MASRAFINI KARŞILAYIN KALDIRIRIZ
Enerjisa ise otopark rampası önünde kalan elektrik panosunun civar meskenlerin elektrik ihtiyacını karşıladığı, parsel sınırında bulunmayıp kamusal alanda olduğunu, deplase işleminin tarafımızca yapılması gerektiğini, şirketlerinin Dağıtım Varlıkları Müdürlüğü’ne başvurmamız halinde bağlantı şartlarının belirlenmesi ve tesis sözleşmesinin yapılması akabinde masrafları tarafımızca karşılanacak şekilde ilgili elektrik panosunun deplase işleminin tarafımızca yapılabileceği konusunda görüş beyan etmişlerdir.
MAĞDUR OLDUM
Geçen hafta yaşadıkları elektrik arızası sırasında özelleştirilen elektrik hizmeti sonrasında arızalanan elektrik kablosunu kendilerinin sokağı kazdırıp eve çektirmeleri gerektiğini öğrenince şok olmuşlardı. Ankara Hürriyet de bu haberi geçen hafta sütunlarına taşımıştı. Ilgıt ailesi yetkililerden sözleşme hürriyetine de anayasaya da aykırı gördükleri bu yönetmelik düzenlemesinin iptalini istiyorlar. Ankara’nın artık eskiyen kent elektrik şebekesini dikkate alınca herkesin başına gelmesi muhtemel sorunu ben de yazmak istedim. Önce Atakan Ilgıt’ın iddia ve değerlendirmeleri şöyle:
YÖNETMELİK DEĞİŞİKLİĞİ ABONEYİ VURDU
“Biz 1978’den bu yana GOP Han sokak numara 15’te oturuyoruz. Geçen hafta elektrik arızası yaşadık. Elektrik kablolarının arızasından artık bizim sorumlu olduğumuzu öğrendik. Kamu olarak elektrik dağıtımını özelleştireyim ve bunu yaparken hiç bir abonenin haberi yokken, alt yapıdan da sorumlu şirkete bir kıyak çekerek yönetmenliğe ‘dağıtım kutusundan itibaren evinizin içindeki kofraya kadar olan kablonun sorumluluğu aboneye aittir’ diye madde eklenmiş. Enerji Piyasası Düzenleme Kurumu’nun Elektrik Piyasası Müşteri Hizmetleri Yönetmenliği’nde değişiklik yapılmasına dair yönetmenliğin 1. Maddesindeki (25/09/2002 tarihli ve 24887 sayılı Resmi Gazetede yayınlanan Elektrik Piyasası Müşteri Hizmetleri Yönetmenliği’nin 4. Maddesine eklenen tanım) tanım aynen şöyle:
“34. braşman “irtibat” hatti: Müşteri dağıtım sistemine bağlandığı bağlantı noktasına kadar müşteri tarafından tesis edilen, müşterinin mülkiyetinde olan ve münhasıran müşteri bağlantı talebinin karşılanması amacıyla kullanılan tüm tesisat (hat, kablo, direk, kesici ve ölçü sistemi vb.)”

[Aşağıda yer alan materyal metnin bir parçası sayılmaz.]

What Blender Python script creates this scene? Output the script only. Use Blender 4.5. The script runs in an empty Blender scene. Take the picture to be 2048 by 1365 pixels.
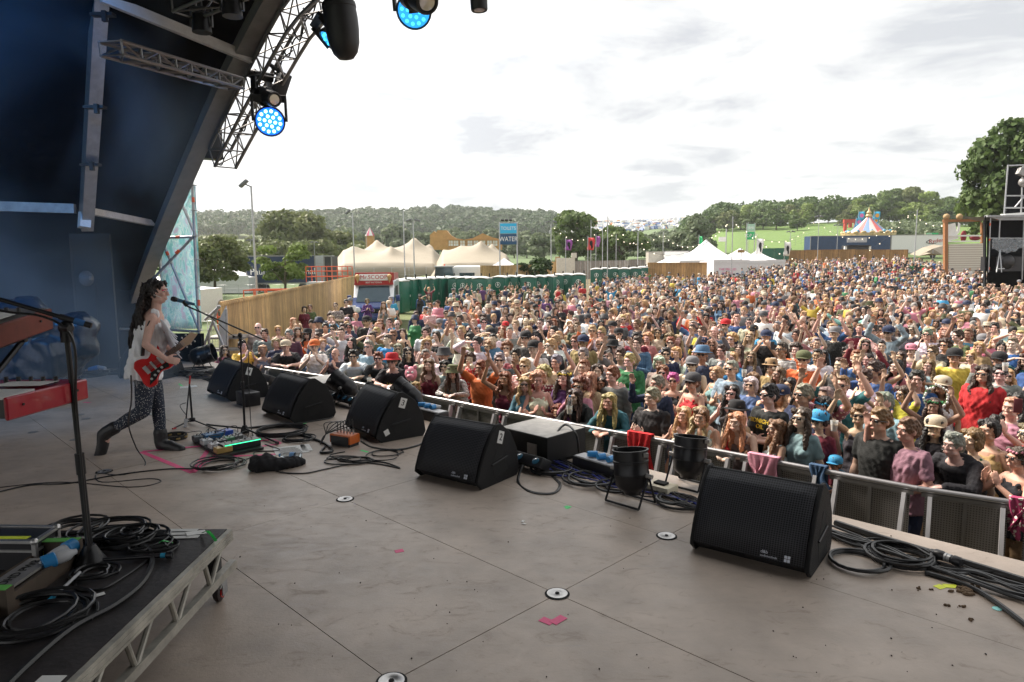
import bpy, bmesh, math, random
import numpy as np
from mathutils import Vector, Matrix, Euler, Quaternion
rad = math.radians
SC = bpy.context.scene
COL = SC.collection
FPX, HOR, H0 = 1365.0, 522.0, 3.3
DECK = 1.45
_p = math.atan((682.5 - HOR) / FPX); _r = rad(-0.5)
CF = Vector((0, math.cos(_p), -math.sin(_p)))
_U0 = Vector((0, math.sin(_p), math.cos(_p))); _R0 = Vector((1, 0, 0))
CR = _R0 * math.cos(_r) + _U0 * math.sin(_r)
CU = _U0 * math.cos(_r) - _R0 * math.sin(_r)
CAM = Vector((0, 0, H0))
cd = bpy.data.cameras.new('camera'); cam = bpy.data.objects.new('camera', cd); COL.objects.link(cam)
cd.sensor_width = 36; cd.lens = 36 * FPX / 2048; cd.clip_start = 0.05; cd.clip_end = 6000
M = Matrix.Identity(4)
for i in range(3):
 M[i][0] = CR[i]; M[i][1] = CU[i]; M[i][2] = -CF[i]; M[i][3] = CAM[i]
cam.matrix_world = M
SC.camera = cam
SUN_EL, SUN_AZ = 46.0, -52.0
w = bpy.data.worlds.new('World'); SC.world = w; w.use_nodes = True
nt = w.node_tree; nt.nodes.clear()
def N(t, tp, **kw):
 n = t.nodes.new(tp)
 for k, v in kw.items():
  if k in n.inputs: n.inputs[k].default_value = v
  else: setattr(n, k, v)
 return n
out = N(nt, 'ShaderNodeOutputWorld')
sky = N(nt, 'ShaderNodeTexSky', sky_type='NISHITA', sun_disc=False, sun_elevation=rad(SUN_EL), sun_rotation=rad(SUN_AZ), air_density=1.2, dust_density=2.5)
bg1 = N(nt, 'ShaderNodeBackground', Strength=0.07); nt.links.new(sky.outputs[0], bg1.inputs[0])
tc = N(nt, 'ShaderNodeTexCoord'); sp = N(nt, 'ShaderNodeSeparateXYZ'); nt.links.new(tc.outputs['Generated'], sp.inputs[0])
mx = N(nt, 'ShaderNodeMath', operation='MAXIMUM'); nt.links.new(sp.outputs[2], mx.inputs[0]); mx.inputs[1].default_value = 0.0
ad = N(nt, 'ShaderNodeMath', operation='ADD'); nt.links.new(mx.outputs[0], ad.inputs[0]); ad.inputs[1].default_value = 0.13
dx = N(nt, 'ShaderNodeMath', operation='DIVIDE'); dy = N(nt, 'ShaderNodeMath', operation='DIVIDE')
nt.links.new(sp.outputs[0], dx.inputs[0]); nt.links.new(ad.outputs[0], dx.inputs[1])
nt.links.new(sp.outputs[1], dy.inputs[0]); nt.links.new(ad.outputs[0], dy.inputs[1])
cb = N(nt, 'ShaderNodeCombineXYZ'); nt.links.new(dx.outputs[0], cb.inputs[0]); nt.links.new(dy.outputs[0], cb.inputs[1])
n1 = N(nt, 'ShaderNodeTexNoise', Scale=1.7, Detail=10.0, Roughness=0.60, Distortion=0.35); nt.links.new(cb.outputs[0], n1.inputs['Vector'])
r1 = N(nt, 'ShaderNodeValToRGB'); nt.links.new(n1.outputs[0], r1.inputs[0])
r1.color_ramp.elements[0].position = 0.36; r1.color_ramp.elements[0].color = (0.27, 0.28, 0.298, 1)
r1.color_ramp.elements[1].position = 0.58; r1.color_ramp.elements[1].color = (0.455, 0.448, 0.436, 1)
e = r1.color_ramp.elements.new(0.47); e.color = (0.36, 0.365, 0.372, 1)
sv = Vector((math.sin(rad(SUN_AZ)) * math.cos(rad(SUN_EL)), math.cos(rad(SUN_AZ)) * math.cos(rad(SUN_EL)), math.sin(rad(SUN_EL))))
dt = N(nt, 'ShaderNodeVectorMath', operation='DOT_PRODUCT'); nt.links.new(tc.outputs['Generated'], dt.inputs[0]); dt.inputs[1].default_value = sv
mr = N(nt, 'ShaderNodeMapRange'); nt.links.new(dt.outputs['Value'], mr.inputs[0])
mr.inputs[1].default_value = 0.50; mr.inputs[2].default_value = 1.0; mr.inputs[3].default_value = 1.0; mr.inputs[4].default_value = 1.7
bg2 = N(nt, 'ShaderNodeBackground'); nt.links.new(r1.outputs[0], bg2.inputs[0]); nt.links.new(mr.outputs[0], bg2.inputs[1])
n2 = N(nt, 'ShaderNodeTexNoise', Scale=0.62, Detail=5.0, Roughness=0.5); nt.links.new(cb.outputs[0], n2.inputs['Vector'])
r2 = N(nt, 'ShaderNodeValToRGB'); nt.links.new(n2.outputs[0], r2.inputs[0])
r2.color_ramp.elements[0].position = 0.26; r2.color_ramp.elements[0].color = (0, 0, 0, 1)
r2.color_ramp.elements[1].position = 0.36; r2.color_ramp.elements[1].color = (1, 1, 1, 1)
ms = N(nt, 'ShaderNodeMixShader'); nt.links.new(r2.outputs[0], ms.inputs[0]); nt.links.new(bg1.outputs[0], ms.inputs[1]); nt.links.new(bg2.outputs[0], ms.inputs[2])
nt.links.new(ms.outputs[0], out.inputs[0])
sl = bpy.data.lights.new('sun', 'SUN'); sl.energy = 3.8; sl.angle = rad(20); sl.color = (1.0, 0.90, 0.79)
so = bpy.data.objects.new('sun', sl); COL.objects.link(so)
so.rotation_euler = sv.to_track_quat('Z', 'Y').to_euler()
SC.view_settings.view_transform = 'Standard'; SC.view_settings.look = 'None'
SC.view_settings.exposure = 1.38; SC.view_settings.gamma = 1.0; SC.view_settings.use_curve_mapping = False
SC.render.engine = 'CYCLES'
SC.cycles.use_denoising = True
SC.cycles.max_bounces = 7; SC.cycles.diffuse_bounces = 3; SC.cycles.glossy_bounces = 3; SC.cycles.transmission_bounces = 4
SC.cycles.volume_bounces = 1; SC.cycles.transparent_max_bounces = 12
SC.cycles.caustics_reflective = False; SC.cycles.caustics_refractive = False
SC.cycles.sample_clamp_indirect = 4.0
SC.cycles.volume_step_rate = 2.0; SC.cycles.volume_max_steps = 96
def ray(px, py):
 return CF + CR * ((px - 1024) / FPX) - CU * ((py - 682.5) / FPX)
def G(px, py, z=0.0):
 d = ray(px, py); return CAM + d * ((z - H0) / d.z)
def AT(px, py, Y):
 d = ray(px, py); return CAM + d * (Y / d.y)
S2 = math.sqrt(0.5)
EU = Vector((-S2, S2, 0)); EV = Vector((S2, S2, 0))
def SV(u, v, z=DECK): return EU * u + EV * v + Vector((0, 0, z))
def PV(px, py, v):
 d = ray(px, py); return CAM + d * (v / (d.dot(EV)))
MATS = {}
def mat(name, col=(0.5, 0.5, 0.5), rough=0.6, metal=0.0, var=0.12, vs=6.0, bump=0.0, bs=40.0, objcol=False, emit=None, es=1.0, alpha=1.0, trans=0.0, spec=0.5, coat=0.0, attr=None, detail=4.0, backface=None):
 if name in MATS: return MATS[name]
 m = bpy.data.materials.new(name); m.use_nodes = True; t = m.node_tree
 b = t.nodes['Principled BSDF']
 b.inputs['Roughness'].default_value = rough; b.inputs['Metallic'].default_value = metal
 b.inputs['Specular IOR Level'].default_value = spec; b.inputs['Coat Weight'].default_value = coat
 b.inputs['Alpha'].default_value = alpha; b.inputs['Transmission Weight'].default_value = trans
 if emit: b.inputs['Emission Color'].default_value = (*emit, 1); b.inputs['Emission Strength'].default_value = es
 src = None
 if objcol:
  o = N(t, 'ShaderNodeObjectInfo'); src = o.outputs['Color']
 elif attr:
  o = N(t, 'ShaderNodeAttribute', attribute_name=attr); src = o.outputs['Color']
 tcn = N(t, 'ShaderNodeTexCoord')
 if var > 0:
  nz = N(t, 'ShaderNodeTexNoise', Scale=vs, Detail=detail, Roughness=0.6); t.links.new(tcn.outputs['Object'], nz.inputs['Vector'])
  mrr = N(t, 'ShaderNodeMapRange'); t.links.new(nz.outputs[0], mrr.inputs[0])
  mrr.inputs[1].default_value = 0.3; mrr.inputs[2].default_value = 0.7; mrr.inputs[3].default_value = 1 - var; mrr.inputs[4].default_value = 1 + var
  mm = N(t, 'ShaderNodeVectorMath', operation='SCALE'); t.links.new(mrr.outputs[0], mm.inputs['Scale'])
  if src is not None: t.links.new(src, mm.inputs[0])
  else: mm.inputs[0].default_value = col
  t.links.new(mm.outputs[0], b.inputs['Base Color'])
 else:
  if src is not None: t.links.new(src, b.inputs['Base Color'])
  else: b.inputs['Base Color'].default_value = (*col, 1)
 if bump > 0:
  nb = N(t, 'ShaderNodeTexNoise', Scale=bs, Detail=3.0); t.links.new(tcn.outputs['Object'], nb.inputs['Vector'])
  bp = N(t, 'ShaderNodeBump', Strength=bump, Distance=0.02); t.links.new(nb.outputs[0], bp.inputs['Height']); t.links.new(bp.outputs[0], b.inputs['Normal'])
 MATS[name] = m
 return m
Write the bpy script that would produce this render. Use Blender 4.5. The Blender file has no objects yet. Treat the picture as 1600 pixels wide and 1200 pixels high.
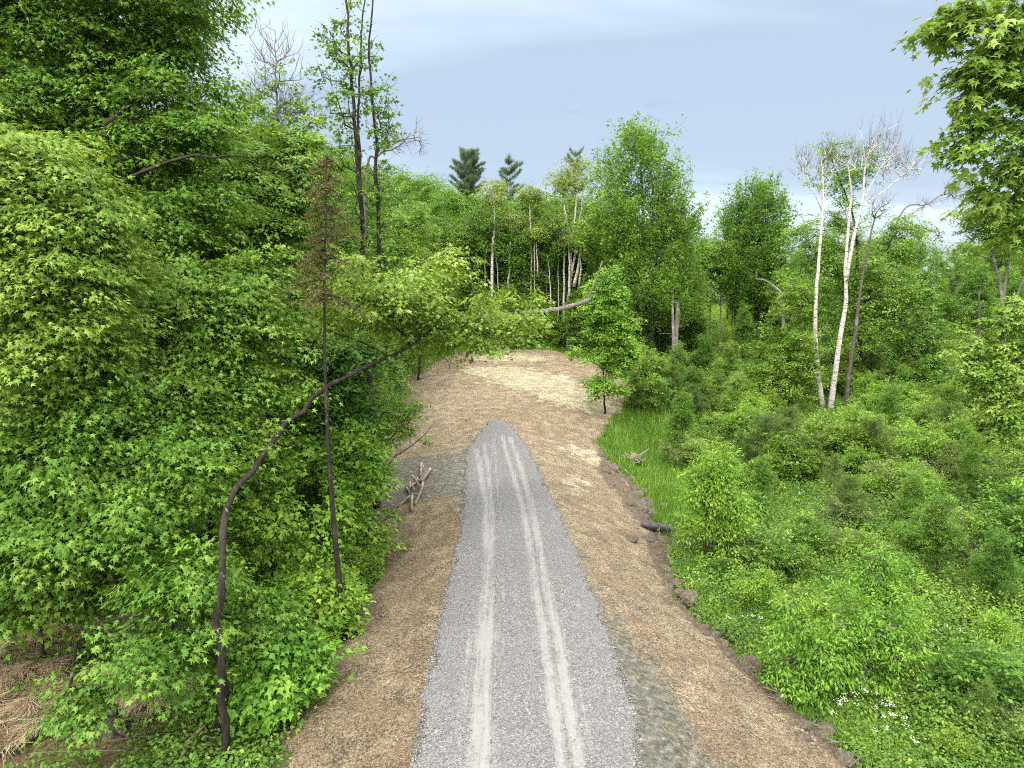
import bpy, math, random
import numpy as np
R = math.radians
rng = np.random.default_rng(7)
random.seed(7)
sc = bpy.context.scene
COL = sc.collection

# ------------------------------------------------------------------ camera
CAM = np.array([0.0, 0.0, 8.0]); PITCH = R(8.3); F = 1100.0
cam_d = bpy.data.cameras.new('camera'); cam = bpy.data.objects.new('camera', cam_d); COL.objects.link(cam)
cam.location = CAM; cam.rotation_euler = (R(90) - PITCH, 0, 0)
cam_d.sensor_width = 36; cam_d.lens = F * 36 / 1600; cam_d.clip_start = 0.1; cam_d.clip_end = 3000
sc.camera = cam
# ------------------------------------------------------------------ light
SUN_EL, SUN_AZ = R(50), R(200)      # azimuth clockwise from +Y: behind the camera, a little to the left
sd = bpy.data.lights.new('sun', 'SUN'); so = bpy.data.objects.new('sun', sd); COL.objects.link(so)
sd.energy = 1.5; sd.angle = R(12); sd.color = (1.0, 0.95, 0.86)
so.rotation_euler = (R(90) - SUN_EL, 0, R(180) - SUN_AZ)
so.location = (0, 0, 60)
w = bpy.data.worlds.new('World'); sc.world = w; w.use_nodes = True
def build_world():
    nt = w.node_tree; N = nt.nodes; L = nt.links; N.clear()
    out = N.new('ShaderNodeOutputWorld'); bg = N.new('ShaderNodeBackground'); bg.inputs[1].default_value = 0.1
    L.new(bg.outputs[0], out.inputs[0])
    sky = N.new('ShaderNodeTexSky'); sky.sky_type = 'NISHITA'; sky.sun_disc = False
    sky.sun_elevation = SUN_EL; sky.sun_rotation = SUN_AZ; sky.air_density = 1.2
    tc = N.new('ShaderNodeTexCoord'); sep = N.new('ShaderNodeSeparateXYZ'); L.new(tc.outputs['Generated'], sep.inputs[0])
    def M(op, a, b=None, c=None, clamp=False):
        n = N.new('ShaderNodeMath'); n.operation = op; n.use_clamp = clamp
        for i, v in enumerate((a, b, c)):
            if v is None: continue
            if isinstance(v, (int, float)): n.inputs[i].default_value = v
            else: L.new(v, n.inputs[i])
        return n.outputs[0]
    zc = M('MAXIMUM', sep.outputs[2], 0.0)
    zz = M('ADD', zc, 0.16)
    u = M('DIVIDE', sep.outputs[0], zz); v = M('DIVIDE', sep.outputs[1], zz)
    cmb = N.new('ShaderNodeCombineXYZ'); L.new(u, cmb.inputs[0]); L.new(v, cmb.inputs[1])
    mp = N.new('ShaderNodeMapping'); L.new(cmb.outputs[0], mp.inputs[0])
    mp.inputs['Rotation'].default_value = (0, 0, R(14)); mp.inputs['Scale'].default_value = (0.32, 1.0, 1)
    mp.inputs['Location'].default_value = (3.1, 1.7, 0)
    n1 = N.new('ShaderNodeTexNoise'); L.new(mp.outputs[0], n1.inputs[0]); n1.inputs['Scale'].default_value = 0.85
    n1.inputs['Detail'].default_value = 6; n1.inputs['Roughness'].default_value = 0.5; n1.inputs['Distortion'].default_value = 0.4
    cr = N.new('ShaderNodeValToRGB'); L.new(n1.outputs[0], cr.inputs[0])
    e = cr.color_ramp.elements
    e[0].position = 0.43; e[0].color = (2.85, 3.48, 4.42, 1)
    e[1].position = 0.58; e[1].color = (4.8, 5.6, 6.0, 1)
    m_ = e.new(0.5); m_.color = (3.45, 4.18, 5.1, 1)
    # brighter cloud overhead, as an overcast sky is
    up = N.new('ShaderNodeMapRange'); up.interpolation_type = 'SMOOTHSTEP'; L.new(sep.outputs[2], up.inputs[0])
    up.inputs[1].default_value = 0.34; up.inputs[2].default_value = 0.85; up.inputs[3].default_value = 0.0; up.inputs[4].default_value = 1.0
    hz = N.new('ShaderNodeMapRange'); hz.interpolation_type = 'SMOOTHSTEP'; L.new(sep.outputs[2], hz.inputs[0])
    hz.inputs[1].default_value = -0.02; hz.inputs[2].default_value = 0.12; hz.inputs[3].default_value = 1.0; hz.inputs[4].default_value = 0.0
    hm = N.new('ShaderNodeMix'); hm.data_type = 'RGBA'; L.new(hz.outputs[0], hm.inputs[0]); L.new(cr.outputs[0], hm.inputs[6])
    hm.inputs[7].default_value = (3.9, 4.3, 5.1, 1)
    # small dark cloudlets
    n2 = N.new('ShaderNodeTexNoise'); mp2 = N.new('ShaderNodeMapping'); L.new(cmb.outputs[0], mp2.inputs[0])
    mp2.inputs['Scale'].default_value = (1.6, 2.2, 1); L.new(mp2.outputs[0], n2.inputs[0])
    n2.inputs['Scale'].default_value = 3.0; n2.inputs['Detail'].default_value = 6; n2.inputs['Roughness'].default_value = 0.6
    cx, cy = 0.36, 2.52
    du = M('SUBTRACT', u, cx); dv = M('SUBTRACT', v, cy)
    rr = M('ADD', M('MULTIPLY', M('MULTIPLY', du, du), 16.0), M('MULTIPLY', M('MULTIPLY', dv, dv), 14.0))
    win = M('SUBTRACT', 1.0, rr, clamp=True)
    cl = N.new('ShaderNodeMapRange'); L.new(n2.outputs[0], cl.inputs[0]); cl.inputs[1].default_value = 0.54; cl.inputs[2].default_value = 0.66
    cf = M('MULTIPLY', M('MULTIPLY', cl.outputs[0], win), 0.55)
    dk = N.new('ShaderNodeMix'); dk.data_type = 'RGBA'; L.new(cf, dk.inputs[0]); L.new(hm.outputs[2], dk.inputs[6])
    dk.inputs[7].default_value = (2.0, 2.4, 3.2, 1)
    sc_ = N.new('ShaderNodeMix'); sc_.data_type = 'RGBA'; L.new(up.outputs[0], sc_.inputs[0]); L.new(dk.outputs[2], sc_.inputs[6]); sc_.inputs[7].default_value = (26, 25, 23.6, 1)
    # the cloud is brighter around the hidden sun
    sdv = (math.sin(SUN_AZ) * math.cos(SUN_EL), math.cos(SUN_AZ) * math.cos(SUN_EL), math.sin(SUN_EL))
    dt = N.new('ShaderNodeVectorMath'); dt.operation = 'DOT_PRODUCT'; L.new(tc.outputs['Generated'], dt.inputs[0]); dt.inputs[1].default_value = sdv
    gl = N.new('ShaderNodeMapRange'); gl.interpolation_type = 'SMOOTHSTEP'; L.new(dt.outputs['Value'], gl.inputs[0])
    gl.inputs[1].default_value = 0.25; gl.inputs[2].default_value = 1.0; gl.inputs[3].default_value = 0.0; gl.inputs[4].default_value = 1.0
    gm = N.new('ShaderNodeMix'); gm.data_type = 'RGBA'; L.new(gl.outputs[0], gm.inputs[0]); L.new(sc_.outputs[2], gm.inputs[6]); gm.inputs[7].default_value = (34, 32, 29, 1)
    sc_ = gm
    mx = N.new('ShaderNodeMix'); mx.data_type = 'RGBA'; mx.inputs[0].default_value = 0.92
    L.new(sky.outputs[0], mx.inputs[6]); L.new(sc_.outputs[2], mx.inputs[7]); L.new(mx.outputs[2], bg.inputs[0])
build_world()
sc.render.engine = 'CYCLES'
sc.view_settings.view_transform = 'Standard'; sc.view_settings.look = 'None'
sc.view_settings.exposure = 0.98; sc.view_settings.gamma = 1.0
cy = sc.cycles
cy.max_bounces = 7; cy.diffuse_bounces = 3; cy.glossy_bounces = 1; cy.transmission_bounces = 4; cy.transparent_max_bounces = 4
cy.caustics_reflective = False; cy.caustics_refractive = False
cy.use_denoising = False; cy.use_adaptive_sampling = False
sc.render.use_persistent_data = False; cy.filter_width = 1.05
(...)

BU MADDE ESKİ ABONELER İÇİN GEÇERLİ DEĞİLDİR
Yöneticilere sesleniyorum. Bu madde eski aboneler için geçerli değildir. Kablonun sorumluluğunu nasıl bize yüklüyorsunuz. Özelleştirirken bütün bu hakların yasa ve yönetmeliklere ilim ve tekniğe uygun olduğuna dair aramızda bir akit mi var. Herşey birilerine kamu düzeni ile menfaat sağlamak içim yapılmış bir yönetmelik değişikliğidir. Bu mu adalet anlayışı, vatandaş hakkı koruma
YARGIYI GÖREVE ÇAĞIRIYORUM
Tüm savcı ve hakimleri göreve çağırıyorum. Unutmayınız ki hepinizin bir gayrimenkulü var ve her an başınıza gelebilir. Bunca yıllık kentin alt yapısından nasıl ben sorumlu olabilirim. Yükle vatandaşın sırtına külfeti. Vur abalıya. Bu binada 1978’den beri oturuyorum. Binayı ben yapmadım, mevcut haliyle aldım. Dağıtım işiyle ilgili devlet kurumları EGO, TEK, BEDAŞ, TEDAŞ her türlü tasarrufta bulunurken, benden ne izin aldı, ne de onay.